Delgado had every reason to shun the very same crowd that did the exact same thing to him for the better part of a season and a half now. I tip my cap to Delgado, the statement he sent is more fitting for a curtain call than anything he could have done on the field. After all, he hit two home runs, isn’t that just his job, he is expected to go out their and sending towering home runs into the night sky.


Had Delgado submitted to the compassionate cheers of the fans, and gone onto strikeout with the bases loaded the next game against Pittsburgh, the boo’s would have returned. He knew that as well, he was not read to come out, because he didn’t want to get ahead of himself. I root for the name on the front of the jersey before anything sewn onto the back, but Delgado was absolutely justified in his course of action.


Johan Santana renewed championship aspirations in Flushing over the winter. After a mediocre debut at Shea against the Brewers three weeks ago, he was paraded with boo’s as he departed from the mound. I was in attendance for that game and I had to leave. Not in aggravation because the score of the game had gotten out of reach, but due to the fact that I could not tolerate being surrounded by absolute senselessness.


If Santana wasn’t dawning blue and orange, no fan at all would have a morsel of hope this season. Had he not been acquired, there would be reason to even be upset about losing a game, because they ultimately would not win anything this year without his services. A faithful fan would have remained quiet, or applauded and said get em’ next time.


Brian Schneider has been stellar behind the plate before inuring his thumb. He has batting over .300 for the majority of April all while handling the National Leagues best pitching staff in terms of earned run average. With each Schneider base hit follows the “Paul Lo Duca,” chants. Are you kidding me? To be brutally honest Paul Lo Duca sucks. He is a steroid abuser, and the emotional attachment to him is a bit overrated. He is awful defensively and his hitting has been on a steady decline.

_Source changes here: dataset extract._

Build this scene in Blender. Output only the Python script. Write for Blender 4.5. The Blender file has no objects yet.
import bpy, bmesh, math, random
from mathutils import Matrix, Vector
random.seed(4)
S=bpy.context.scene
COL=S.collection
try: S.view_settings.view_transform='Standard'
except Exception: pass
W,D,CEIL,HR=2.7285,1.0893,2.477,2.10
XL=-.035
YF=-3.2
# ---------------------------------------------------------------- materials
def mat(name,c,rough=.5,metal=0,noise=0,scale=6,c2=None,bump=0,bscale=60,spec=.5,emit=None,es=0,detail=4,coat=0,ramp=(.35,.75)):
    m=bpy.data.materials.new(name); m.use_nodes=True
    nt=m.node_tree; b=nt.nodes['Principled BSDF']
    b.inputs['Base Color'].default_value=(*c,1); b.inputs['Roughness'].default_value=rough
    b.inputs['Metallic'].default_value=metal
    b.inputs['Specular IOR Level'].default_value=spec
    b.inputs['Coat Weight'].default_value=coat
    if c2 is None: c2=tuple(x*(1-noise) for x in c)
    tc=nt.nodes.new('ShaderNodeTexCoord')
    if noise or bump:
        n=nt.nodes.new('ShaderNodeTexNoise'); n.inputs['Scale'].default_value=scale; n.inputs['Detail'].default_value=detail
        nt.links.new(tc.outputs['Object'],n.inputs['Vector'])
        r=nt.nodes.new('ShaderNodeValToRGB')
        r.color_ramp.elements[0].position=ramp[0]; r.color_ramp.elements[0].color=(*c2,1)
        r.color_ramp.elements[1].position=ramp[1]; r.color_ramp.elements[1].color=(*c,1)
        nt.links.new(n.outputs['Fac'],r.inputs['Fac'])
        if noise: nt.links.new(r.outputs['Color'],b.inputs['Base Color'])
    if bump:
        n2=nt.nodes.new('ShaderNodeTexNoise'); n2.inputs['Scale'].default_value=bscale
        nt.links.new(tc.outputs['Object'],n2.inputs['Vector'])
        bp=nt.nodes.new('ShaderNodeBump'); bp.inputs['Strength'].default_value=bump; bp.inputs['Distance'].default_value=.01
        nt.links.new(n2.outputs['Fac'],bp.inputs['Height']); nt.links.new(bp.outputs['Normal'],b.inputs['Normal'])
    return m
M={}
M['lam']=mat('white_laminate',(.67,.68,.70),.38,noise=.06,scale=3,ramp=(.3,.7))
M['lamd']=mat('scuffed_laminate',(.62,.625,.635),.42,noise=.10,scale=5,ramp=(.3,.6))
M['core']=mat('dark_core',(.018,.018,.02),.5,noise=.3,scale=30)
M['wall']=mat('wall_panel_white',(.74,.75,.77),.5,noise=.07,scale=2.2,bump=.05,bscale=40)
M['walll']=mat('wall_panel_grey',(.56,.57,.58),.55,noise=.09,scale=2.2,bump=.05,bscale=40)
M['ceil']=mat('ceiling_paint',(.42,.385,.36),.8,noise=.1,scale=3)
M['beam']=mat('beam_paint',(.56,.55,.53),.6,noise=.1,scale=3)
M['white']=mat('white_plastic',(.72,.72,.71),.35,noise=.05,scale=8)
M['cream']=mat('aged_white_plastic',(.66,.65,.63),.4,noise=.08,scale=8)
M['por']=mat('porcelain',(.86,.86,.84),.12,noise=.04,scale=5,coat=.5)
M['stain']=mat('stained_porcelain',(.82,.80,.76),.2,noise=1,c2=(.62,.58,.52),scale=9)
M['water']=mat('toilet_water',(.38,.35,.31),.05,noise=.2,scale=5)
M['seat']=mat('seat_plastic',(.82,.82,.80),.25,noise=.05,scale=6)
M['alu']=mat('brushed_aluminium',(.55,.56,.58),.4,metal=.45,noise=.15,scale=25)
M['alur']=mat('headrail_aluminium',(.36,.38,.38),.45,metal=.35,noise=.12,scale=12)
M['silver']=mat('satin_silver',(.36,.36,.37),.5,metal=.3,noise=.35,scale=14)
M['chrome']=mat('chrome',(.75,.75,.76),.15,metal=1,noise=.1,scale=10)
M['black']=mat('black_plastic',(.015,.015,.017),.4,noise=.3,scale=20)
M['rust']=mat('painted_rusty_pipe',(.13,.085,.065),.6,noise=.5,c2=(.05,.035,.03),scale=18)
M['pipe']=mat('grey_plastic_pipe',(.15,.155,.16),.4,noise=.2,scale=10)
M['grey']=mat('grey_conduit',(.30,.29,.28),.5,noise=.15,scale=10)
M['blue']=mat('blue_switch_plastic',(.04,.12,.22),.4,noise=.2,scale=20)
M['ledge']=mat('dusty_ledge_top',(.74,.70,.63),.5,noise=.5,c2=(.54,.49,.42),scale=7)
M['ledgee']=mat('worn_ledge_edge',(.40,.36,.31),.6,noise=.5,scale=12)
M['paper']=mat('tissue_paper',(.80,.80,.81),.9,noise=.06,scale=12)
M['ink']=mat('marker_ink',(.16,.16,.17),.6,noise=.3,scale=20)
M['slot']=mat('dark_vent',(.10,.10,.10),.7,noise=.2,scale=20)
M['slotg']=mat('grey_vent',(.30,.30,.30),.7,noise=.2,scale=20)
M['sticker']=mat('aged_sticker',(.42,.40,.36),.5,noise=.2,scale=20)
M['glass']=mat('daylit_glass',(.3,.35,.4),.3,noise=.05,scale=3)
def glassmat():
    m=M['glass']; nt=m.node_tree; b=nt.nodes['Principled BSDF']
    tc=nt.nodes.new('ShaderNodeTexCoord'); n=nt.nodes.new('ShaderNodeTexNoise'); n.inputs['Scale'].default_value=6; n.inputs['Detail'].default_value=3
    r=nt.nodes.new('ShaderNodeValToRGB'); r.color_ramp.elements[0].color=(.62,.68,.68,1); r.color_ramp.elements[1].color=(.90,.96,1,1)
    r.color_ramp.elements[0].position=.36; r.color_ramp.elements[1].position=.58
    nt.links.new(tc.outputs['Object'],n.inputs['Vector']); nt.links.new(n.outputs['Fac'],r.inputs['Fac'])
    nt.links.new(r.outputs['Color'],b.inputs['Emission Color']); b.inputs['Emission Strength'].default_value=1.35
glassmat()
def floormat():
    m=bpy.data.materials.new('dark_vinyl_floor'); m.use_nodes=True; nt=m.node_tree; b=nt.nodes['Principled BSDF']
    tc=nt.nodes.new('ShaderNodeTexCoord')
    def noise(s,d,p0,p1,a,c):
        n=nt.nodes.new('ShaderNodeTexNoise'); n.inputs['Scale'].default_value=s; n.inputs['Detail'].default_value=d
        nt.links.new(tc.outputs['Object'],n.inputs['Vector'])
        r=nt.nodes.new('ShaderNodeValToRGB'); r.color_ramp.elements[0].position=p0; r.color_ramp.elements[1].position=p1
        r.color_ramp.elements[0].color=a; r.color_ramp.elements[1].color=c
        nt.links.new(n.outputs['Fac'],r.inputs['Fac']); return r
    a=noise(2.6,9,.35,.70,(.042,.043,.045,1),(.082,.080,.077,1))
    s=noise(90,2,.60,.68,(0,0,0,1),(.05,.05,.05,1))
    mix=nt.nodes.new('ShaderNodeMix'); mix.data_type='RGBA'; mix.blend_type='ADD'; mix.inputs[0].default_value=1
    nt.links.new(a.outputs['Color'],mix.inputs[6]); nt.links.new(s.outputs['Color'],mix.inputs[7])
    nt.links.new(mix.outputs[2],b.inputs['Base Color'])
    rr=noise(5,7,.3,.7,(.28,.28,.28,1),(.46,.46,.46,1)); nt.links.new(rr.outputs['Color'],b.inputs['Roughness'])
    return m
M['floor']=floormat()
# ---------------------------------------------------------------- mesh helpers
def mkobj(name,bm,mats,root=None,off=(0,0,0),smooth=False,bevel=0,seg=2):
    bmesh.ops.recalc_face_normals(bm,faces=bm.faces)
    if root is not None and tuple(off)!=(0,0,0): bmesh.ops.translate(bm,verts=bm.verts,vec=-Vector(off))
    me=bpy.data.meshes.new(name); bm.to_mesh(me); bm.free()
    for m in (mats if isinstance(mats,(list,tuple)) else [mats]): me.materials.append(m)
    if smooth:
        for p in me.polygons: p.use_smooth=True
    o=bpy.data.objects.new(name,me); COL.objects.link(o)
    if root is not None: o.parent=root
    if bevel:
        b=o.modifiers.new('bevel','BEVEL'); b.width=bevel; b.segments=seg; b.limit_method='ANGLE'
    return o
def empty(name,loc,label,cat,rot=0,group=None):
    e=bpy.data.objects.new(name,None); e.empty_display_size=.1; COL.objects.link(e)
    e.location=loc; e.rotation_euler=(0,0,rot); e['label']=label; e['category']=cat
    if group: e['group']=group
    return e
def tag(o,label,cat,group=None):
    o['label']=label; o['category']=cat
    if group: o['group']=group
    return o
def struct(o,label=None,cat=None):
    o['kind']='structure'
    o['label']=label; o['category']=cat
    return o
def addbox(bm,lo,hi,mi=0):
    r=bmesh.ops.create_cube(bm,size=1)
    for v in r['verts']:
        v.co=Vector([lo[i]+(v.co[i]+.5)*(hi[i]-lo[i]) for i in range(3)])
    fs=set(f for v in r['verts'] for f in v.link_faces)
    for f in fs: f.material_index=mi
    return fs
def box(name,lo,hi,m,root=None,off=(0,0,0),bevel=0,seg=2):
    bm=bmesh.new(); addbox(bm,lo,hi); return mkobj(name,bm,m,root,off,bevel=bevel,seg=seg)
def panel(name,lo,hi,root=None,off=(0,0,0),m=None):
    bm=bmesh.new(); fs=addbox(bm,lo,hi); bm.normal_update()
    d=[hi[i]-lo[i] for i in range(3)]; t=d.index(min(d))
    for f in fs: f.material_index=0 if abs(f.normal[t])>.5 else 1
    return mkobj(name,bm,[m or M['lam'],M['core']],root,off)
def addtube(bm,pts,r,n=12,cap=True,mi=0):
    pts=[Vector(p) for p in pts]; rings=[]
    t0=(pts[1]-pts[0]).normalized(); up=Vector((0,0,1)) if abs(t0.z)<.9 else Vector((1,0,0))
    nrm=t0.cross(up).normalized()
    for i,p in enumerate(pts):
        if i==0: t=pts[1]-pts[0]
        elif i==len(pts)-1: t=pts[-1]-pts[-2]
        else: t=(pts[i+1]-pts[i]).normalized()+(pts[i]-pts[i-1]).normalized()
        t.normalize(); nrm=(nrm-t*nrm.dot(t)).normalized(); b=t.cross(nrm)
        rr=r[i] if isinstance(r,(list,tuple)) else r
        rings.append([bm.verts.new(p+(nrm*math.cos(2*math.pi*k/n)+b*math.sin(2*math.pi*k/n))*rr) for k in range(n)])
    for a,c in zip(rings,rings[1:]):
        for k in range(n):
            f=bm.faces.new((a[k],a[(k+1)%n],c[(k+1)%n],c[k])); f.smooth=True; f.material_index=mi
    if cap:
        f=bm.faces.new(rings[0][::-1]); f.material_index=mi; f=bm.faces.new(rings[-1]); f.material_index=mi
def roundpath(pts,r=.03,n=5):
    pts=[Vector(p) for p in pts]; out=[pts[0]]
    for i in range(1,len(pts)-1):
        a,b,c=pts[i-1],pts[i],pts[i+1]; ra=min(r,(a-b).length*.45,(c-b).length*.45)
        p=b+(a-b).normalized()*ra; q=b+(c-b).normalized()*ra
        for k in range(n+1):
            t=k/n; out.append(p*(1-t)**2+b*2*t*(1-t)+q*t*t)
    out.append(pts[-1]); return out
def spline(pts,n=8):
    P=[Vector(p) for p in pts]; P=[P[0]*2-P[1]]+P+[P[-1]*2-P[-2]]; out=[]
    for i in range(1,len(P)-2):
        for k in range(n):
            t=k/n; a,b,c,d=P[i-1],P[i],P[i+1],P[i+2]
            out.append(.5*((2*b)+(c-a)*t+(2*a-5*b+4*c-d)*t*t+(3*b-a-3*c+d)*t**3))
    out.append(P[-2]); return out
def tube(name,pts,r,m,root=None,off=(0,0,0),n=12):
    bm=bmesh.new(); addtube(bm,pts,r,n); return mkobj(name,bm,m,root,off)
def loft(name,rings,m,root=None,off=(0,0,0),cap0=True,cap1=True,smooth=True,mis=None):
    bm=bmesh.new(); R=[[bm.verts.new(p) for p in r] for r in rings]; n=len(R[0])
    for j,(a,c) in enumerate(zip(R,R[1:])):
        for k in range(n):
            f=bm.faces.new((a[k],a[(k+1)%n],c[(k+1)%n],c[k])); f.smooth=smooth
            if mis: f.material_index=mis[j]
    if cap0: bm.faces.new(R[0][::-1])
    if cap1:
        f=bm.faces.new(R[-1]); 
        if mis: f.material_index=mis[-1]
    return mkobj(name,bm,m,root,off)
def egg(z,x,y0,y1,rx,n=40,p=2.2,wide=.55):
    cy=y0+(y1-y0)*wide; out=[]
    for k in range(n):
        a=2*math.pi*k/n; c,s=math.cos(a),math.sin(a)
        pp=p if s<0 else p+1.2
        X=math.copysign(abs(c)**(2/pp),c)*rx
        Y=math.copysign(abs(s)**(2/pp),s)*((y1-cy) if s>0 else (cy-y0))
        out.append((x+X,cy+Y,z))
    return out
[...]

Scott Schoeneweis is rained on with jeers every time Willie summons him from the bullpen. No matter what score may be, or what situation may present it self, the man has been booed ever since opening day introductions. He had a bad first half last season, but since has been quite reliable. He has pitched to an ERA of under 2.20 and has gotten some of the most intimidating lefties out in clutch situations, but the geniuses out at Shea insist on booing because of a bad three months in 2007.


I’m not going to say that I am this perfect fan who does no wrong while rooting for my team. Who doesn’t get pissed and want to throw the remote through the TV as if it were a blazing fastball? But the fact is you have to be wise when you pick your battles. Booing is fine, many times is fitting, but not when the individual you are booing is performing at a high level. Perhaps the only people deserving of being taunted and booed are the foolish fans, or so they claim to be.